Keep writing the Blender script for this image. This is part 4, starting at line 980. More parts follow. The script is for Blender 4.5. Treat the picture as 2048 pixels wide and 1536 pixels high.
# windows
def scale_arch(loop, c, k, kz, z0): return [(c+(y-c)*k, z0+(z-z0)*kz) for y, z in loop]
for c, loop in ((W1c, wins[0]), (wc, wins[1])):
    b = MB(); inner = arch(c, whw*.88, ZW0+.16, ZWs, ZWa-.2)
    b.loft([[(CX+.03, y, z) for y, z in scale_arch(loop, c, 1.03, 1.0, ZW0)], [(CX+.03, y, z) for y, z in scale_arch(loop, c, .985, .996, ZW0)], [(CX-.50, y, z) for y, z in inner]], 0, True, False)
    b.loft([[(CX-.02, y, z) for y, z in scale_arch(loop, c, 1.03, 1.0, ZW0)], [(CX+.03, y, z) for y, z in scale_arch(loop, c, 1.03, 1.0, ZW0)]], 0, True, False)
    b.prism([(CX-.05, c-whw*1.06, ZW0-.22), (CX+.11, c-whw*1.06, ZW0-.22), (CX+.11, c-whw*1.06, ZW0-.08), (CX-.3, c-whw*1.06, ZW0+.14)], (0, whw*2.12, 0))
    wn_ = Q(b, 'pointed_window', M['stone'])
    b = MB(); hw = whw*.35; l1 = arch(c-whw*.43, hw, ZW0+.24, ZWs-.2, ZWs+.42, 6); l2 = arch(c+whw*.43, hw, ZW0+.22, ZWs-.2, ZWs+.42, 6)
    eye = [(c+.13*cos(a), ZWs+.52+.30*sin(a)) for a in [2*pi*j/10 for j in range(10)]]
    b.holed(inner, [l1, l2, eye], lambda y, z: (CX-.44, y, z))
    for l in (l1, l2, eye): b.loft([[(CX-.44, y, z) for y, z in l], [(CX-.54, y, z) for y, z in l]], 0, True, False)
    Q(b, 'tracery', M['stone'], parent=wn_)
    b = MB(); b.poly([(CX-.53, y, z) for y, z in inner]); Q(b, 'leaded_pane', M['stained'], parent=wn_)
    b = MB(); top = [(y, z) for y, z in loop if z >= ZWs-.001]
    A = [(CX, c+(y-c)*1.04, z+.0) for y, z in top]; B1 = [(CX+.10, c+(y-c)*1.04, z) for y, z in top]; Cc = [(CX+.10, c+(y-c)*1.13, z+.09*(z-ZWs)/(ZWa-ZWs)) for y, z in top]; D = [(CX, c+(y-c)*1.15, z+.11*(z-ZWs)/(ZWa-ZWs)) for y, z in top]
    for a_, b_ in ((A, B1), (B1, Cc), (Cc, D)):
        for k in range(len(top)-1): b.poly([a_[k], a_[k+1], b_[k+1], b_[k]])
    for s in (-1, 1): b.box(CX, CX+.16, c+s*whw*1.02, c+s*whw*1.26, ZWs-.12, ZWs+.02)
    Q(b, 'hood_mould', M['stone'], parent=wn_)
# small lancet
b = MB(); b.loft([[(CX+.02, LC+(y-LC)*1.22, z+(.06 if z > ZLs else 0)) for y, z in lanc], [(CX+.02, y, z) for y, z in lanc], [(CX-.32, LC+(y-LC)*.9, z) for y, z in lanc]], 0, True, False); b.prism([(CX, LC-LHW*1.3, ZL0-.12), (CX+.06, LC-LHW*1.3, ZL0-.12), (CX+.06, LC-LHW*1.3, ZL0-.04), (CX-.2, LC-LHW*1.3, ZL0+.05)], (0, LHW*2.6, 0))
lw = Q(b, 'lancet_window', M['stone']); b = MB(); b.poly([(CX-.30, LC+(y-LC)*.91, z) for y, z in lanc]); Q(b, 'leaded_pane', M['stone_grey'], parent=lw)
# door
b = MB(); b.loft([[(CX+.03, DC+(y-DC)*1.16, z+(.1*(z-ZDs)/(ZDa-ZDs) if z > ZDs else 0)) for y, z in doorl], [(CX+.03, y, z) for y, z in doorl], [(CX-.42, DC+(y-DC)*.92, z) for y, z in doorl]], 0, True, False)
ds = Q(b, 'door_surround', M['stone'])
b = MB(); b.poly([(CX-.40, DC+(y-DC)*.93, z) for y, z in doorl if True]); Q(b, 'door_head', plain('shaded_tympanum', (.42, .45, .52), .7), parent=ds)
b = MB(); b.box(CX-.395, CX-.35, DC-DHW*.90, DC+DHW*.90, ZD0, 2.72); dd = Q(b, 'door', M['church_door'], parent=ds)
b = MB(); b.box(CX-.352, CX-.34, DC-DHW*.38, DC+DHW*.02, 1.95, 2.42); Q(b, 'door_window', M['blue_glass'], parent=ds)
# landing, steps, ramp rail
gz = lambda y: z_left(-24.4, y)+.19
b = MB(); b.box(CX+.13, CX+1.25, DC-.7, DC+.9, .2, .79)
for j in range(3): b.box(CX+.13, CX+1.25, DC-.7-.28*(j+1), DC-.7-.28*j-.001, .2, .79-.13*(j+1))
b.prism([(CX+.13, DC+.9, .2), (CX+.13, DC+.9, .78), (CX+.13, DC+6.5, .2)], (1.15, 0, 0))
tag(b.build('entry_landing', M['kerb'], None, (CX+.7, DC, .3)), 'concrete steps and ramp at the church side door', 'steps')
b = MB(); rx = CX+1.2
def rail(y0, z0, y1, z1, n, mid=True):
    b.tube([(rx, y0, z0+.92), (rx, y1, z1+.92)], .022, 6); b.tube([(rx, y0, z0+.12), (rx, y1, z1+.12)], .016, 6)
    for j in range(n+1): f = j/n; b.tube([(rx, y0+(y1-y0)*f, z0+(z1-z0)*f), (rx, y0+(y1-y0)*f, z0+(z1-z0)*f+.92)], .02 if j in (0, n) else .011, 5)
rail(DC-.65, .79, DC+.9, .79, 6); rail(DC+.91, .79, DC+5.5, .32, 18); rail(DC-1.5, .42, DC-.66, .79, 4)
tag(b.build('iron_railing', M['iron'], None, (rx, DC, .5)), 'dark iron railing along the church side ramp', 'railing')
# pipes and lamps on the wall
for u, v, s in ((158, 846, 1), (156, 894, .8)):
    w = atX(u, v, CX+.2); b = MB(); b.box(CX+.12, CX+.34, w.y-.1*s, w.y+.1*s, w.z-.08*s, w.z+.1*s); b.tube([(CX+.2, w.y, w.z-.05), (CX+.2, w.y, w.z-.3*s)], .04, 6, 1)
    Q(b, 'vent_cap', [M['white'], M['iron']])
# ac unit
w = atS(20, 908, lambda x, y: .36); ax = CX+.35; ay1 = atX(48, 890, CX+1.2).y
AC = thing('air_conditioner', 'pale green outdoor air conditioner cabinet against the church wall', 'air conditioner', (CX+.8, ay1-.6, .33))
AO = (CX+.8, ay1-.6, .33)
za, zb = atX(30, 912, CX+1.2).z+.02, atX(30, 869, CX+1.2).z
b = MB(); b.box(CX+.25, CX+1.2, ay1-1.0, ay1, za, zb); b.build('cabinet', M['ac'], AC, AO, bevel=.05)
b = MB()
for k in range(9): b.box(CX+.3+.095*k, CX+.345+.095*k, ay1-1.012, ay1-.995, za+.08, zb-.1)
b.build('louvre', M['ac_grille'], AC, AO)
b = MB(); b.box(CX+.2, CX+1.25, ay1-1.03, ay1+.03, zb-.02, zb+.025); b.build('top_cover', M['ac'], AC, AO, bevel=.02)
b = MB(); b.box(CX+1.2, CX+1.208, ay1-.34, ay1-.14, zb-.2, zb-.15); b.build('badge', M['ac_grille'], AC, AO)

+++

Stated task:
Write down every line of the data exactly as it appears above.

Full solution:
Keep writing the Blender script for this image. This is part 4, starting at line 980. More parts follow. The script is for Blender 4.5. Treat the picture as 2048 pixels wide and 1536 pixels high.
# windows
def scale_arch(loop, c, k, kz, z0): return [(c+(y-c)*k, z0+(z-z0)*kz) for y, z in loop]
for c, loop in ((W1c, wins[0]), (wc, wins[1])):
    b = MB(); inner = arch(c, whw*.88, ZW0+.16, ZWs, ZWa-.2)
    b.loft([[(CX+.03, y, z) for y, z in scale_arch(loop, c, 1.03, 1.0, ZW0)], [(CX+.03, y, z) for y, z in scale_arch(loop, c, .985, .996, ZW0)], [(CX-.50, y, z) for y, z in inner]], 0, True, False)
    b.loft([[(CX-.02, y, z) for y, z in scale_arch(loop, c, 1.03, 1.0, ZW0)], [(CX+.03, y, z) for y, z in scale_arch(loop, c, 1.03, 1.0, ZW0)]], 0, True, False)
    b.prism([(CX-.05, c-whw*1.06, ZW0-.22), (CX+.11, c-whw*1.06, ZW0-.22), (CX+.11, c-whw*1.06, ZW0-.08), (CX-.3, c-whw*1.06, ZW0+.14)], (0, whw*2.12, 0))
    wn_ = Q(b, 'pointed_window', M['stone'])
    b = MB(); hw = whw*.35; l1 = arch(c-whw*.43, hw, ZW0+.24, ZWs-.2, ZWs+.42, 6); l2 = arch(c+whw*.43, hw, ZW0+.22, ZWs-.2, ZWs+.42, 6)
    eye = [(c+.13*cos(a), ZWs+.52+.30*sin(a)) for a in [2*pi*j/10 for j in range(10)]]
    b.holed(inner, [l1, l2, eye], lambda y, z: (CX-.44, y, z))
    for l in (l1, l2, eye): b.loft([[(CX-.44, y, z) for y, z in l], [(CX-.54, y, z) for y, z in l]], 0, True, False)
    Q(b, 'tracery', M['stone'], parent=wn_)
    b = MB(); b.poly([(CX-.53, y, z) for y, z in inner]); Q(b, 'leaded_pane', M['stained'], parent=wn_)
    b = MB(); top = [(y, z) for y, z in loop if z >= ZWs-.001]
    A = [(CX, c+(y-c)*1.04, z+.0) for y, z in top]; B1 = [(CX+.10, c+(y-c)*1.04, z) for y, z in top]; Cc = [(CX+.10, c+(y-c)*1.13, z+.09*(z-ZWs)/(ZWa-ZWs)) for y, z in top]; D = [(CX, c+(y-c)*1.15, z+.11*(z-ZWs)/(ZWa-ZWs)) for y, z in top]
    for a_, b_ in ((A, B1), (B1, Cc), (Cc, D)):
        for k in range(len(top)-1): b.poly([a_[k], a_[k+1], b_[k+1], b_[k]])
    for s in (-1, 1): b.box(CX, CX+.16, c+s*whw*1.02, c+s*whw*1.26, ZWs-.12, ZWs+.02)
    Q(b, 'hood_mould', M['stone'], parent=wn_)
# small lancet
b = MB(); b.loft([[(CX+.02, LC+(y-LC)*1.22, z+(.06 if z > ZLs else 0)) for y, z in lanc], [(CX+.02, y, z) for y, z in lanc], [(CX-.32, LC+(y-LC)*.9, z) for y, z in lanc]], 0, True, False); b.prism([(CX, LC-LHW*1.3, ZL0-.12), (CX+.06, LC-LHW*1.3, ZL0-.12), (CX+.06, LC-LHW*1.3, ZL0-.04), (CX-.2, LC-LHW*1.3, ZL0+.05)], (0, LHW*2.6, 0))
lw = Q(b, 'lancet_window', M['stone']); b = MB(); b.poly([(CX-.30, LC+(y-LC)*.91, z) for y, z in lanc]); Q(b, 'leaded_pane', M['stone_grey'], parent=lw)
# door
b = MB(); b.loft([[(CX+.03, DC+(y-DC)*1.16, z+(.1*(z-ZDs)/(ZDa-ZDs) if z > ZDs else 0)) for y, z in doorl], [(CX+.03, y, z) for y, z in doorl], [(CX-.42, DC+(y-DC)*.92, z) for y, z in doorl]], 0, True, False)
ds = Q(b, 'door_surround', M['stone'])
b = MB(); b.poly([(CX-.40, DC+(y-DC)*.93, z) for y, z in doorl if True]); Q(b, 'door_head', plain('shaded_tympanum', (.42, .45, .52), .7), parent=ds)
b = MB(); b.box(CX-.395, CX-.35, DC-DHW*.90, DC+DHW*.90, ZD0, 2.72); dd = Q(b, 'door', M['church_door'], parent=ds)
b = MB(); b.box(CX-.352, CX-.34, DC-DHW*.38, DC+DHW*.02, 1.95, 2.42); Q(b, 'door_window', M['blue_glass'], parent=ds)
# landing, steps, ramp rail
gz = lambda y: z_left(-24.4, y)+.19
b = MB(); b.box(CX+.13, CX+1.25, DC-.7, DC+.9, .2, .79)
for j in range(3): b.box(CX+.13, CX+1.25, DC-.7-.28*(j+1), DC-.7-.28*j-.001, .2, .79-.13*(j+1))
b.prism([(CX+.13, DC+.9, .2), (CX+.13, DC+.9, .78), (CX+.13, DC+6.5, .2)], (1.15, 0, 0))
tag(b.build('entry_landing', M['kerb'], None, (CX+.7, DC, .3)), 'concrete steps and ramp at the church side door', 'steps')
b = MB(); rx = CX+1.2
def rail(y0, z0, y1, z1, n, mid=True):
    b.tube([(rx, y0, z0+.92), (rx, y1, z1+.92)], .022, 6); b.tube([(rx, y0, z0+.12), (rx, y1, z1+.12)], .016, 6)
    for j in range(n+1): f = j/n; b.tube([(rx, y0+(y1-y0)*f, z0+(z1-z0)*f), (rx, y0+(y1-y0)*f, z0+(z1-z0)*f+.92)], .02 if j in (0, n) else .011, 5)
rail(DC-.65, .79, DC+.9, .79, 6); rail(DC+.91, .79, DC+5.5, .32, 18); rail(DC-1.5, .42, DC-.66, .79, 4)
tag(b.build('iron_railing', M['iron'], None, (rx, DC, .5)), 'dark iron railing along the church side ramp', 'railing')
# pipes and lamps on the wall
for u, v, s in ((158, 846, 1), (156, 894, .8)):
    w = atX(u, v, CX+.2); b = MB(); b.box(CX+.12, CX+.34, w.y-.1*s, w.y+.1*s, w.z-.08*s, w.z+.1*s); b.tube([(CX+.2, w.y, w.z-.05), (CX+.2, w.y, w.z-.3*s)], .04, 6, 1)
    Q(b, 'vent_cap', [M['white'], M['iron']])
# ac unit
w = atS(20, 908, lambda x, y: .36); ax = CX+.35; ay1 = atX(48, 890, CX+1.2).y
AC = thing('air_conditioner', 'pale green outdoor air conditioner cabinet against the church wall', 'air conditioner', (CX+.8, ay1-.6, .33))
AO = (CX+.8, ay1-.6, .33)
za, zb = atX(30, 912, CX+1.2).z+.02, atX(30, 869, CX+1.2).z
b = MB(); b.box(CX+.25, CX+1.2, ay1-1.0, ay1, za, zb); b.build('cabinet', M['ac'], AC, AO, bevel=.05)
b = MB()
for k in range(9): b.box(CX+.3+.095*k, CX+.345+.095*k, ay1-1.012, ay1-.995, za+.08, zb-.1)
b.build('louvre', M['ac_grille'], AC, AO)
b = MB(); b.box(CX+.2, CX+1.25, ay1-1.03, ay1+.03, zb-.02, zb+.025); b.build('top_cover', M['ac'], AC, AO, bevel=.02)
b = MB(); b.box(CX+1.2, CX+1.208, ay1-.34, ay1-.14, zb-.2, zb-.15); b.build('badge', M['ac_grille'], AC, AO)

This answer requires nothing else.